S&P Global Ratings on Wednesday revised Sabra Health Care REIT Inc.'s outlook to positive from stable, while reaffirming the company’s BB+ issuer credit rating and the BBB- issue-level rating on its senior unsecured notes. The rating agency attributed the outlook change to a strengthened credit profile driven by Sabra’s larger managed senior housing platform and favorable credit metrics.
Over the past year Sabra expanded its managed senior housing portfolio from 60 consolidated properties to 90. That expansion contributed to same-property cash net operating income growth of 14.4% for the period noted by S&P Global Ratings. The company financed the growth primarily through forward at-the-market equity issuance and borrowings under its revolving credit facility.
As of March 31, 2026, Sabra’s S&P Global Ratings-adjusted debt to EBITDA stood at 5.4x. The rating agency expects this leverage measure to improve to about 5.0x by year-end, and projects a modest step down into the low-5x area over the next 12 months if current trends continue.

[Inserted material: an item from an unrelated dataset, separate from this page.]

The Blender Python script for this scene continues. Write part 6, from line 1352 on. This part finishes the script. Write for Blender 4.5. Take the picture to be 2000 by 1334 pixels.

Sabra reported it has closed or been awarded $400 million in investments year to date and is actively pursuing an additional $690 million of managed senior housing opportunities. S&P Global Ratings expects the REIT’s net investment activity for 2026 will materially exceed the roughly $500 million it invested in 2025.
Investment activity in the first quarter of 2026 totaled approximately $96 million, bringing Sabra’s gross investments to about $6.6 billion. Those assets span 395 properties across 40 U.S. states and Canada. The company also noted a structural shift in its payor mix: for the first time in its history, private-pay revenues will form more than 50% of the payor composition, driven by the ongoing build-out of the senior housing operating property platform.
S&P Global Ratings framed its revised outlook around the expectation that Sabra will continue to grow the operating property portfolio while preserving disciplined leverage and robust tenant coverage metrics. The agency reiterated its view that Sabra’s adjusted debt-to-EBITDA ratio should trend modestly downward to the low-5x area over the coming year.
Contextual analysis
By increasing the share of operating senior housing properties and shifting payor mix toward private-pay revenues, Sabra is altering the composition of its revenue base and asset mix. That asset-mix change is the principal factor S&P Global Ratings cited in advancing the outlook, while the company’s recent investment cadence and pipeline underpin the agency’s projection of stronger net investment activity in 2026 compared with 2025.
The ratings action preserves the existing credit assessments but signals that the rating agency sees improving credit fundamentals if Sabra continues its current strategy and delivers the expected leverage improvement.